Israel, not Iran, is focus of anti-nuke meet
Peace activists gather in Haifa for conference on WMD-free Mideast
A local peace activist attended a conference in Israel where attendees called on the Israeli government to sign the Nuclear Non-Proliferation Treaty.
“That means it would have to admit having nuclear weapons, and inspections would have to take place,” said Madelyn Hoffman, executive director of the Bloomfield-based NJ Peace Action.
Hoffman was a delegate to the Conference for a Nuclear Weapons and Weapons of Mass Destruction Free Zone in the Middle East, which was held in Haifa and Ramallah from Dec. 5 to 7.
The conference was scheduled before Western nations and Iran reached an interim agreement aimed at freezing Iranian progress toward a nuclear weapon, as well as the Syrian government’s pledge to destroy its stockpile of chemical weapons, Hoffman told NJ Jewish News in a Dec. 12 phone interview.
“So attendees were saying, ‘Now Israel is the only one left.

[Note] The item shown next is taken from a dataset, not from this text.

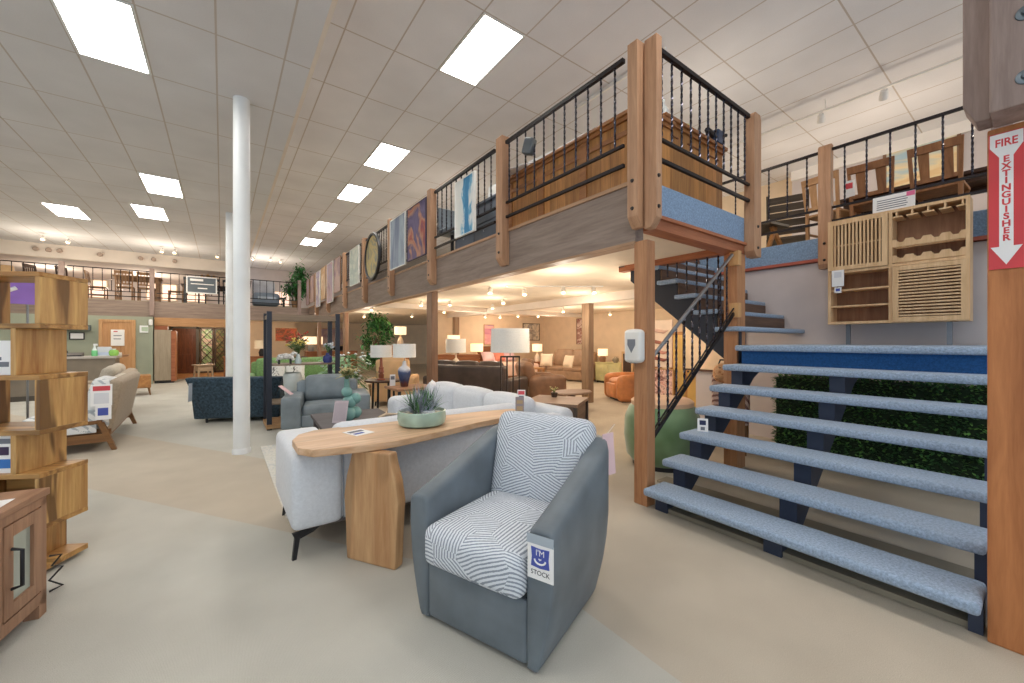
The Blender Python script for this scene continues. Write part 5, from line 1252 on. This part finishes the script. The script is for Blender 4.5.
for z in (.08, .66, .76):
    for x in (-.45, 0, .42):
        m = MB(); m.box(x-.12, x+.14, -.05, -.04, z, z+.012); m.build('moulding', plain('moulding_shadow', (110, 62, 34), .6), bar2, 0)  # thin dark strips, coloured as the shadow lines of mouldings
# things on the bar
t = thing('flyer_stack', 'white flyers lying along the bar counter top', 'papers', (3.2, 3.5, DK+.821))
for i, (y, h) in enumerate(((-.3, .02), (.2, .03), (.62, .015))):
    m = MB(); m.box(-.05, .25, y-.2, y+.2, 0, h, M=T(rz=.1*i)); m.build('flyer', PAPER, t, 0)
t = thing('railing_speaker', 'small grey box speaker fixed to the gallery railing', 'speaker', (2.9, 3.62, 3.72), R(18))
m = MB(); m.soft(0, 0, 0, .1, .13, .18, .02, M=T(rx=.3)); m.build('box', plain('speaker_grey', (92, 98, 102), .5), t)
m = MB(); m.box(0, .05, -.02, .02, -.01, .01); m.build('bracket', BLACK, t, 0)
vase('white_bottle', 'frosted white bottle on the short bar arm nearest the corner posts', (3.86, 2.5, DK+.941), [(0, 0), (.06, 0), (.06, .16), (.02, .22), (.02, .27)], plain('frosted_white', (228, 230, 226), .4), 'bottle')
vase('yellow_jar', 'small yellow and white jar on the short bar arm', (4.25, 2.46, DK+.941), [(0, 0), (.05, 0), (.055, .07), (.04, .1)], plain('pale_yellow', (222, 214, 140), .4), 'jar')
vase('dark_finial', 'slender dark finial ornament on the short bar arm', (4.52, 2.46, DK+.941), [(0, 0), (.03, 0), (.012, .04), (.03, .1), (.0, .17)], plain('dark_grey', (90, 84, 88), .5), 'ornament')
t = thing('blue_toy_tractor', 'dark blue figurine with outstretched arms at the end of the short bar arm', 'ornament', (4.76, 2.4, DK+.941))
NB = plain('dark_blue_metal', (58, 78, 108), .4, .3)
m = MB(); m.box(-.06, .1, -.08, .08, .0, .16, .02); m.build('torso', NB, t, 0)
m = MB(); m.tube([(-.05, 0, .1), (-.2, -.02, .12)], [.05, .03], 8); m.build('arm', BLACK, t); m = MB(); m.tube([(.08, 0, .14), (.2, -.05, .16)], [.03, .02], 8); m.build('arm', BLACK, t)
# dark grey cabinet next to the bar
cabinet_block('grey_cabinet', 'slate grey cabinet on the gallery between bar counter and the white and blue painting', 'cabinet', (3.45, 5.35, DK), R(-90), 1.3, .5, .72, plain('slate_paint', (92, 100, 112), .55), 2, 2)
small_lamp('white blob lamp on the slate grey gallery cabinet', 3.45, 5.15, DK+.72, .12, .12, LINEN, WHITE_P, .14)
t = thing('bar_stool', 'grey swivel bar stool behind the gallery railing, left of the white and blue painting', 'stool', (3.3, 6.3, DK))
SG = leather('stool_grey', (120, 130, 138), .08)
m = MB(); m.soft(0, .16, .74, .42, .08, .46, .035); m.build('backrest', SG, t)
m = MB(); m.soft(0, 0, .52, .42, .4, .1, .04); m.build('seat', SG, t)
m = MB(); m.lathe([(.03, .1), (.03, .48)], n=10); m.build('column', BLACK, t)
for i in range(5):
    a = 2*PI*i/5; m = MB(); m.bar((0, 0, .1), (.26*math.cos(a), .26*math.sin(a), .05), .04, .03); m.build('leg', BLACK, t, 0)
# paintings hung on the outside of the long railing (facing -X)
WHF = plain('white_frame', (236, 236, 232), .5)
WOODF = plain('thin_wood_frame', (150, 120, 96), .5)
def hang(label, y0, y1, z0, z1, mat, frame, fw=.012):
    picture(label, (2.872, (y0+y1)/2, (z0+z1)/2), R(-90), y1-y0-2*fw, z1-z0-2*fw, mat, frame, fw, 'railing_painting', 'painting', 'canvases hung on the long gallery railing')
t = NT('white_blue_wave'); tc = t.add('ShaderNodeTexCoord'); s_ = t.add('ShaderNodeSeparateXYZ', {0: tc.outputs['Object']}); nz = t.noise(t.coord((5, 1, 1.6)), 2.4, 4, .6, .6)
dv = t.math('ABSOLUTE', t.math('SUBTRACT', s_.outputs[0], .06)); fv = t.math('ADD', t.math('MULTIPLY', dv, 2.6), t.math('MULTIPLY', t.math('SUBTRACT', nz, .5), 1.1))
WBW = t.out(t.ramp(fv, [(.12, (70, 136, 180)), (.26, (120, 178, 206)), (.36, (226, 230, 228)), (.8, (238, 238, 232))]), .7, 0, .3)
hang('tall white canvas with a vertical blue streak on the gallery railing', 4.79, 5.37, 3.0, 3.84, WBW, WHF)
def rings_art(name, bg, fig, fig2, seed):
    t = NT(name); co_ = t.coord((1, 1, .75)); n_ = t.noise(co_, 3, 3, .5, 1)
    gr = t.add('ShaderNodeTexGradient', {0: t.coord((2.6, 2.6, 1.8))}, gradient_type='SPHERICAL').outputs['Fac']
    f_ = t.math('ADD', gr, t.math('MULTIPLY', t.math('SUBTRACT', n_, .5), .5))
    return t.out(t.ramp(f_, [(.18, bg), (.3, fig), (.42, bg), (.5, fig2), (.8, fig)]), .7, 0, .3)
hang('purple canvas with an orange and cream swirl on the gallery railing', 6.44, 7.28, 2.96, 3.95, art('purple_swirl', [(92, 84, 118), (120, 108, 142), (104, 94, 128), (200, 150, 122), (176, 96, 88), (98, 88, 124)], 1.7, 2.4, 3.4, (1, 1, .7)), plain('purple_edge', (80, 72, 100), .6))
hang('misty blue canvas in a white frame on the gallery railing', 7.41, 8.25, 2.93, 3.97, art('misty_blue', [(112, 124, 148), (146, 156, 176), (176, 190, 200), (120, 128, 150)], 1.6, 1.2, 2, (2, 1, .6)), WHF, .018)
hang('narrow pale grey-green canvas left of the round picture', 10.62, 11.5, 2.96, 3.95, art('pale_greygreen', [(196, 204, 198), (216, 220, 208), (184, 196, 190), (220, 220, 206)], 2, 1, 5), WHF)
mv = [art('mauve_one', [(186, 160, 158), (204, 178, 170), (160, 136, 150), (200, 180, 176)], 1.5, 1, 1), art('mauve_two', [(150, 130, 150), (196, 170, 170), (176, 160, 180), (210, 190, 180)], 1.5, 1, 8), art('cream_three', [(226, 200, 166), (206, 170, 130), (236, 214, 186), (196, 160, 130)], 1.5, 1, 3), art('pale_four', [(216, 206, 206), (160, 150, 180), (226, 214, 200), (190, 180, 190)], 1.5, 1, 5)]
hang('rosy mauve canvas, first beyond the pale grey-green one', 12.6, 13.45, 2.96, 4.03, mv[0], WOODF)
hang('long violet grey canvas, second beyond the pale grey-green one', 13.62, 14.45, 2.72, 4.03, mv[1], WHF)
hang('cream and tan canvas, third beyond the pale grey-green one', 14.7, 15.5, 2.91, 4.05, mv[2], WOODF)
hang('long white and lilac canvas hanging lowest near the far corner', 15.7, 16.4, 2.72, 4.03, mv[3], WHF)
hang('dusty pink canvas just before the far corner of the gallery', 16.85, 17.6, 2.98, 4.03, mv[0], WOODF)
hang('small violet canvas at the far corner of the gallery railing', 17.9, 18.5, 2.95, 4.0, mv[1], WOODF)
# round black-rimmed picture
t = thing('round_wall_picture', 'large round picture with thick black rim hung on the gallery railing', 'picture', (2.87, 9.45, 3.43))
Mr = T(ry=-PI/2)
m = MB(Mr); m.lathe([(0, .0), (.50, .0), (.50, .02), (0, .02)], n=48); m.build('face', art('map_face', [(104, 116, 124), (150, 152, 140), (206, 186, 130), (170, 160, 130), (120, 128, 130)], 2.2, 1.5, 2), t, 30)
m = MB(Mr); m.lathe([(.50, -.01), (.56, -.01), (.565, .02), (.55, .05), (.50, .05), (.495, .02)], n=48); m.build('rim', BLACK, t)
# simple dining chairs / tables used up here
def dining_chair(label, loc, rz, mat, back='slat', h=1.0, group=None, dark=False):
    t = thing('dining_chair', label, 'chair', loc, rz, group)
    m = MB(); m.box(-.23, .23, -.22, .22, .44, .48, .012); m.build('seat', mat, t, 0)
    for x in (-.2, .2):
        m = MB(); m.bar((x, -.19, 0), (x, -.19, .44), .04, .04); m.build('leg', mat, t, 0)
        m = MB(); m.bar((x, .2, 0), (x, .21, .46), .04, .04); m.bar((x, .21, .46), (x*1.1, .29, h), .036, .036); m.build('leg', mat, t, 0)
    m = MB(); m.bar((-.23, .285, h-.05), (.23, .285, h-.05), .03, .10); m.build('top_rail', mat, t, 0)
    m = MB(); m.bar((-.21, .225, .56), (.21, .225, .56), .025, .05); m.build('lower_rail', mat, t, 0)
    for x in ((-.1, .1) if back == 'slat' else (-.12, -.04, .04, .12)):
        m = MB(); m.prism([(x-.05 if back == 'slat' else x-.015, .58), (x+.03 if back == 'slat' else x+.015, .58), (x+.05 if back == 'slat' else x+.015, h-.09), (x-.05 if back == 'slat' else x-.015, h-.09)], 'Y', -.008, .008, M=T(0, .225, 0) @ Matrix(((1, 0, 0, 0), (0, 1, .14, -.08), (0, 0, 1, 0), (0, 0, 0, 1)))); m.build('back_slat', mat, t, 0)
    m = MB(); m.bar((-.2, -.19, .2), (-.2, .2, .2), .02, .03); m.bar((.2, -.19, .2), (.2, .2, .2), .02, .03); m.build('stretcher', mat, t, 0)
    return t
def dining_table(label, loc, rz, w, d, mat, h=.76):
    t = thing('dining_table', label, 'table', loc, rz)
    m = MB(); m.box(-w/2, w/2, -d/2, d/2, h-.045, h, .006); m.build('tabletop', mat, t, 0)
    for y in (-d/2+.09, d/2-.09):
        m = MB(); m.box(-w/2+.08, w/2-.08, y-.01, y+.01, h-.13, h-.045); m.build('apron', mat, t, 0)
    for x in (-w/2+.1, w/2-.1):
        for y in (-d/2+.1, d/2-.1):
            m = MB(); m.box(x-.045, x+.045, y-.045, y+.045, 0, h-.045); m.build('leg', mat, t, 0)
    return t
DINO = wood('rustic_oak', (176, 122, 76), (128, 82, 48), 'Z', 1)
DARKW = wood('dark_walnut', (92, 62, 44), (58, 38, 28), 'X', 1)
dining_chair('wooden slat-back dining chair with a white tag, above the wine cabinet on the left', (7.2, 1.44, DK), R(92), DINO, h=.96)
dining_chair('wooden slat-back dining chair above the wine cabinet on the right', (7.2, .83, DK), R(88), DINO, h=.98)
dining_chair('pale wooden slat-back chair seen left of the cedar post above the stair wall', (7.3, 1.95, DK), R(78), wood('pale_oak_chair', (206, 160, 112), (172, 126, 82), 'Z', 1))
card('price_tag', 'white price tag hanging on the left slat-back dining chair above the wine cabinet', (6.86, 1.63, 3.4), R(-90), .12, .22, 0, PAPER, 'tag', ((.5, .85, -.3, .3, RED),))
dining_table('long dark wooden dining table behind the two slat-back chairs', (8.05, 1.1, DK), R(90), 1.7, .85, DARKW)
dining_chair('slat-back dining chair on the far side of the long dark table', (8.8, 1.2, DK), R(-90), DINO)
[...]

Either everyone in the Middle East should have nuclear weapons or weapons of mass destruction or no one should have them.’ At this point it was primed toward nobody having them.”
The conference got little attention in Israel itself, where confirming or denying Israel’s nuclear capabilities is still officially taboo and where diplomats say a nuclear arms-free zone in the Middle East can only be considered if there is broad Arab-Israeli peace and if Iran curbs its program.
What little attention the conference did get was directed at Avraham Burg, a former speaker of the Knesset and former chair of the Jewish Agency for Israel, who said openly during his remarks at the conference that “Israel has nuclear and chemical weapons.” This prompted a right-leaning group, the Legal Forum for the Land of Israel, to accuse him of “treason” and call for an investigation.
Others appearing at the conference included Knesset Member Tamar Zandberg (Meretz), five former members of the Knesset, university professors, peace activists, and survivors of the 1945 atomic bombing of Hiroshima.
After two days of meetings in Haifa, some conference-goers crossed the Green Line to hold a final session in Ramallah.
More than 100 people attended all or part of the three-day conference, said organizers. In the end, the delegates issued a 700-word declaration.
“I have to believe that this is going to be relevant,” said Hoffman, who spent six months as a student at The Hebrew University in 1977.